Creating a true player-driven narrative allows for considerable play between the starting conditions and the final showdown - making the story a surprise to the developers as well as the players.

Moira Katson, Blogger

July 8, 2015

4 Min Read

When we set out to make City of the Shroud, we found ourselves coming up against all of the issues we expected with funding...and one advantage we hadn’t seen coming. Games, I’m sure you’re aware, are a multibillion dollar industry. The big houses, the ones with teams numbering in the hundreds and thousands, have a great deal of potential income tied up in their projects—income their parent companies have already counted on, in some cases, and income their investors have contributed in others. Like movies, games can and do flop, with a LOT of money lost in the process. And something like this…well, it’s risky. It makes investors wary.

All of this meant that we had a considerable and unexpected advantage. Because, you know, we had no investors to make wary.

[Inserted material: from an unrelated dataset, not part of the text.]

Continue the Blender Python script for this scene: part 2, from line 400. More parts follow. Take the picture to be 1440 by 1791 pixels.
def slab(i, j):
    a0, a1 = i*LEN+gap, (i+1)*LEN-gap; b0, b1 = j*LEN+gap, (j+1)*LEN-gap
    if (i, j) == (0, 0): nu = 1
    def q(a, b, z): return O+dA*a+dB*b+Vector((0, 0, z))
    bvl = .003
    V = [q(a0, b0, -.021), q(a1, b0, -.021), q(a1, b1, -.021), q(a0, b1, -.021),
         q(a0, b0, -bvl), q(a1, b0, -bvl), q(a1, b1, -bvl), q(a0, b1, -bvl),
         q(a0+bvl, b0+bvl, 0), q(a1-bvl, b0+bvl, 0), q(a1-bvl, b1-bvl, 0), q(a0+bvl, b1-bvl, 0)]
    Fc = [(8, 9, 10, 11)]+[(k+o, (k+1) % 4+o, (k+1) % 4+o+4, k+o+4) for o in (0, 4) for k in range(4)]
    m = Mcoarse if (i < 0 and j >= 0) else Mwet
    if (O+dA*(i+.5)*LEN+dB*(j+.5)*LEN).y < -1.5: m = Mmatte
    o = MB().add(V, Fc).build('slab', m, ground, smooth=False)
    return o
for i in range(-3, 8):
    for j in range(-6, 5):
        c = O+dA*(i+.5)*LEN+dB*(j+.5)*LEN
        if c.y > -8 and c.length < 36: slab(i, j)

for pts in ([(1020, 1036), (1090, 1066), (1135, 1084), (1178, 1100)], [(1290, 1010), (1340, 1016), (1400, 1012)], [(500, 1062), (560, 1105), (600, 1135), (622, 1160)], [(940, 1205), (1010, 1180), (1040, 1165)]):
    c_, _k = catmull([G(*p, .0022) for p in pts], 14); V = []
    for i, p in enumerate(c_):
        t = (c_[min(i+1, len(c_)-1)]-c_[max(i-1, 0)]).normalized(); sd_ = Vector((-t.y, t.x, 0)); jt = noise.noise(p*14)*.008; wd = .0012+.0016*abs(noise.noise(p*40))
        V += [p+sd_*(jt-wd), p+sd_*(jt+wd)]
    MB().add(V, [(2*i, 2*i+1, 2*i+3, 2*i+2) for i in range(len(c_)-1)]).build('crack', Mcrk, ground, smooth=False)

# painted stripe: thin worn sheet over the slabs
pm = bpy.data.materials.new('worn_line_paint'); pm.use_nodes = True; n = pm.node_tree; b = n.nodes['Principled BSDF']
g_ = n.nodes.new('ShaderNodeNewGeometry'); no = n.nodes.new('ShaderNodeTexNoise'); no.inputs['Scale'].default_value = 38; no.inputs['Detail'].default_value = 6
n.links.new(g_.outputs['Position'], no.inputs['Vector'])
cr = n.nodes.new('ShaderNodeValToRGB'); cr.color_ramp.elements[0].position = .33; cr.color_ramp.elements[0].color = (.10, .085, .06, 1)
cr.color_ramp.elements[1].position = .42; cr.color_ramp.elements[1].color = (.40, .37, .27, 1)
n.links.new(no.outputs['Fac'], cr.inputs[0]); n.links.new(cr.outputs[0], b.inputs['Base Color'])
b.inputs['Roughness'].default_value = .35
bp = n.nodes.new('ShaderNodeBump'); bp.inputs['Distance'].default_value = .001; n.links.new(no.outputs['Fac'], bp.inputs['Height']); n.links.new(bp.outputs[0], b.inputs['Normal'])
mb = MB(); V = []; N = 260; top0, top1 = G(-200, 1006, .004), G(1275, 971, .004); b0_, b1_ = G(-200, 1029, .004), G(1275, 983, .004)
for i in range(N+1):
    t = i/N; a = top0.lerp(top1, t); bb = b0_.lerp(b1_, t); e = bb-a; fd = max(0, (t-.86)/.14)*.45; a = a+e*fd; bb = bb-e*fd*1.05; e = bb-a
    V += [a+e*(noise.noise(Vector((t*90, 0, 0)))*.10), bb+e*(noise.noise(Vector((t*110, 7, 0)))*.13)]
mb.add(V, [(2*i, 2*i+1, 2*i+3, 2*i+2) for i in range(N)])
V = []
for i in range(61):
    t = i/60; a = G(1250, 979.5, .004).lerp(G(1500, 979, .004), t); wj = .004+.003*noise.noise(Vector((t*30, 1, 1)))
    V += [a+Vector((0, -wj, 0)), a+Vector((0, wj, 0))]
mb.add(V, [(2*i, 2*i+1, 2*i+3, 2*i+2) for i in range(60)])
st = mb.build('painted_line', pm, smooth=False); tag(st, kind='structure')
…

Ahem. In any case, we had plenty of freedom to do whatever we wanted with the story. We knew that we wanted to make the story responsive to the players, but how? There were games we loved that had many possible conclusions, such as Way of the Samurai. In Mass Effect, there were many different ways to reach the conclusion. In Dragon Age, both the conclusion and the “after the game” portions could be different depending on how you played.

But that had been done already, and quite well. We wanted to take it farther, stretch the medium to the very limits of what was possible. What if, we asked ourselves, the players themselves had a role in shaping the course of the story? What if, instead of us watching how they reacted to predetermined events, their reactions had a ripple effect on the story? After all, as a figure of some importance in this world, wouldn’t the player’s actions have considerable weight with the NPCs? To take it further, could the players themselves, working as a team, figure out who their true enemies were?

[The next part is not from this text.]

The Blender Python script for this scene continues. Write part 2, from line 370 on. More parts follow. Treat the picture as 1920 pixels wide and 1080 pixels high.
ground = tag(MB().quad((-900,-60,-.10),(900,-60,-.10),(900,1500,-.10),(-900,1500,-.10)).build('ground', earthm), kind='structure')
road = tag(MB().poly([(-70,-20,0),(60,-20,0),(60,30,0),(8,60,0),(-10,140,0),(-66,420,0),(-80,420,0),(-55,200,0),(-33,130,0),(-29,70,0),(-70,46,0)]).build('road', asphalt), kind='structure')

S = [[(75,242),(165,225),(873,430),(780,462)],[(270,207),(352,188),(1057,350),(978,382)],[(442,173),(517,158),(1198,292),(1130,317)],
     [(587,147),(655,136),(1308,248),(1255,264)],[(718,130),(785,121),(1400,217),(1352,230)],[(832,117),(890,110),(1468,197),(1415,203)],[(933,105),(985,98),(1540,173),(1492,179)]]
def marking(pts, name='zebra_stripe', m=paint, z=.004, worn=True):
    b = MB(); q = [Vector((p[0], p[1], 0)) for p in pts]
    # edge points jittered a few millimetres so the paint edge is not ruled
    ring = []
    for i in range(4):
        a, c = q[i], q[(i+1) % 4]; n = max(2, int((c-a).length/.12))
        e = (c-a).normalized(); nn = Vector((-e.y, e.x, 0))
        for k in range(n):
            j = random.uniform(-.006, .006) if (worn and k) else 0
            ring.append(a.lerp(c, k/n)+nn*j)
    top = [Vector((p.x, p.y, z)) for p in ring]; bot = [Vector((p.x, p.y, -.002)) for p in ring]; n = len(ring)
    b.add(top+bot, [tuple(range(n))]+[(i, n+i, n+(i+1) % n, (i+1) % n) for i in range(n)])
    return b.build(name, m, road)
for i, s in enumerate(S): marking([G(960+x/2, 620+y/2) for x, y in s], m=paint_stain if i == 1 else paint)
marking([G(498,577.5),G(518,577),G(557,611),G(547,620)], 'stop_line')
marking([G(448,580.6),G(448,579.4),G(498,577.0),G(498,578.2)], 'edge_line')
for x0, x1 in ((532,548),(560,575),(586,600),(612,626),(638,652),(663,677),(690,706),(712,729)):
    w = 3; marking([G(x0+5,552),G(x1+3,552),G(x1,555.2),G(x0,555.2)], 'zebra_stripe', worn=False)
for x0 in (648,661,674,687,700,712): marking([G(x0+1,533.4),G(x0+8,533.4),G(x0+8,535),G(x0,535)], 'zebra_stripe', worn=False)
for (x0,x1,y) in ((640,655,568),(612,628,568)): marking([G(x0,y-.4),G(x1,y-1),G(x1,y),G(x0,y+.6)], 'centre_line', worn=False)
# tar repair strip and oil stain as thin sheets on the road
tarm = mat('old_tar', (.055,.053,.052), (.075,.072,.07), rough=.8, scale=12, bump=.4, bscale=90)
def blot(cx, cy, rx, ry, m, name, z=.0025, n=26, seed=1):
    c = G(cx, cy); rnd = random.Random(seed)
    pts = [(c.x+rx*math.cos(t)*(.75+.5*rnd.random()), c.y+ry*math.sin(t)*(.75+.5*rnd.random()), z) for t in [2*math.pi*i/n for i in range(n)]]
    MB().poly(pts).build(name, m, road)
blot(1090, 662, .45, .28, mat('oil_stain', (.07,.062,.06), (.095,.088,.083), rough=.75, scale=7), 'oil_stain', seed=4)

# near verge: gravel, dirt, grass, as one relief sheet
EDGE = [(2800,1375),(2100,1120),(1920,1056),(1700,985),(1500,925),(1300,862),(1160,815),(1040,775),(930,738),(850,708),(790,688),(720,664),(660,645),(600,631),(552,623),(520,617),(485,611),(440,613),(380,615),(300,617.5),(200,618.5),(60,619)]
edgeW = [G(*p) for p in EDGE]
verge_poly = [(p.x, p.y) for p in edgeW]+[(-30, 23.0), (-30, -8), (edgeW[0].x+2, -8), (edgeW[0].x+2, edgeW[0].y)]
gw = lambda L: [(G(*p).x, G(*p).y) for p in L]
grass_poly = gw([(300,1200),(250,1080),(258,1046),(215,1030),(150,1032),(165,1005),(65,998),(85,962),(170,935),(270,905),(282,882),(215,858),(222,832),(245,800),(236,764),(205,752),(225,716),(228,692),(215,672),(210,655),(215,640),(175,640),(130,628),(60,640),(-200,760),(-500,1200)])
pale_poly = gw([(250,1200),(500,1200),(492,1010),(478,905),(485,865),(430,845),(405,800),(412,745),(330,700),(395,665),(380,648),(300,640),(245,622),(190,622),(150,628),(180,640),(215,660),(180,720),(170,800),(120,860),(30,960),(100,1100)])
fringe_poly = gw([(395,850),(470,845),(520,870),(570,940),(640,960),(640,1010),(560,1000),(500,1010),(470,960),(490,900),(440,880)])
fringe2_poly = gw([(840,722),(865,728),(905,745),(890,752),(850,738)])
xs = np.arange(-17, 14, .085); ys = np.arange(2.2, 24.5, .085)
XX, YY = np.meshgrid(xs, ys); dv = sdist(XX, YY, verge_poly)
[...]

Once we had the idea in our heads, we couldn’t let it go. How could players shape the story when we alone knew who the true villain was, and what they were angling to have happen? We knew we didn’t want a never-ending plot of twists and turns. We wanted limits, an endpoint, a final battle. We broke down what we had for quests. What if, instead of being sent to fetch, or steal, or raid, the players could choose from options of what to fetch, whom to steal from, and where to raid? What if the faction leader with whom they were allied asked for their opinions?

And with that, the players became not only one leader, a hero rising up through Iskendrun’s ranks to protect the city during a desperate time, but the entire populace of Iskendrun itself. The players were now the mob. As each segment of the story drew to a close, we could tally their suspicions, their alliances, and their defections, if necessary unbalancing the city’s carefully-held ceasefire into chaos. Did a certain faction wish to stand alone, or change alliances? Did the city guard wish to raid Omar’s den, and did Omar wish to steal desperately-needed supplies from the priests? Every choice would be counted.

And, as in a city itself, news could spread—via the player forums, our players could compare notes, create strategies, and fight back against their puppetmasters (er, kind game developers, that would be). Bits of information leaked by one faction leader could be spread, votes could be tallied to extend offers of friendship from one faction leader to another. Mass defections could ensue. Whatever we threw at them, the players could fight back, every time having the chance to unlock Iskendrun’s secrets.

As we work feverishly towards launch, we are creating Iskendrun...that is, the Iskendrun we will begin with. By the time the story arc concludes, we will have reached the showdown in a way we could never have imagined, with the player base animating the entire city of Iskendrun. The faction dynamics, begun in the history we created between the leaders, will have evolved to spring from players’ deductions on the trustworthiness of their allies, from their willingness to share information and form alliances…or withhold what might fall into the wrong hands.

To be geeky for a moment? We can’t wait to see what happens.